The present is back to the past as Elon Musk strives, with a raft of government subsidies, to make batteries competitive to the internal combustion engine. (“Tesla Needs Cash Amid Production ‘Hell’,” the Wall Street Journal reported last week.)

If history is a guide, and if markets are allowed to prevail over the heavy hand of government, place your bet on what Thomas Edison intuited and then found out the hard way more than a century ago.

5 Comments


  1. Jon Boone  

    We live in the strangest of times. We’ve become utterly dependent upon the interplay/interconnectivity of fossil fuels and a range of sophisticated electric motors, all begat by increasing knowledge of chemistry, metallurgy, and physics and a range of engineering wonders themselves begat by this knowledge. And yet…. So few have a clue about the epistemics involved, let alone the critical thinking skills requisite for separating technological wheat from chaff.
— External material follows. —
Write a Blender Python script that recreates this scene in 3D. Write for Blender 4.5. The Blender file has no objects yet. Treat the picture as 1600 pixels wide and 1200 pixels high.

    People like Samantha Page are little more than zombots (those who have the feelings of zombies combined with the intellect of robots) as they ridiculously ignore history even as they raise pom-poms on behalf of pixie dust a la Elon Musk. As the late great Glenn Schleede was fond of saying: “The media celebrate the birth announcements of all kinds of gadgets; rarely, however, do they mention their obituaries.”

    Reply

  2. Willem Post  

    On a lifecycle basis, EVs have about the same CO2 emissions as ICVs.
    Efficiency ICVs, say 40 mpg and up, have less than EVs.
    EVs with large capacity batteries, such as Tesla, have more than ICVs.
    The trend is towards larger batteries.
    http://www.windtaskforce.org/profiles/blogs/comparison-of-energy-efficiency-and-co2-of-gasoline-and-electric

    Reply

  3. Craig Astin  

    Mrs. Benz had an electric vehicle, her husband changed the world with its replacement.

    Reply

  4. Stan Jakuba  

    See also the number-based comparison between an electric and gasoline car of a similar size at:
    https://www.masterresource.org/electric-vehicles/energy-usage-cost-gasoline-vs-electric/

    Reply

  5. New American  

    I just got my electric vehicle and it is the best! I am so glad I am part of the modern technology era.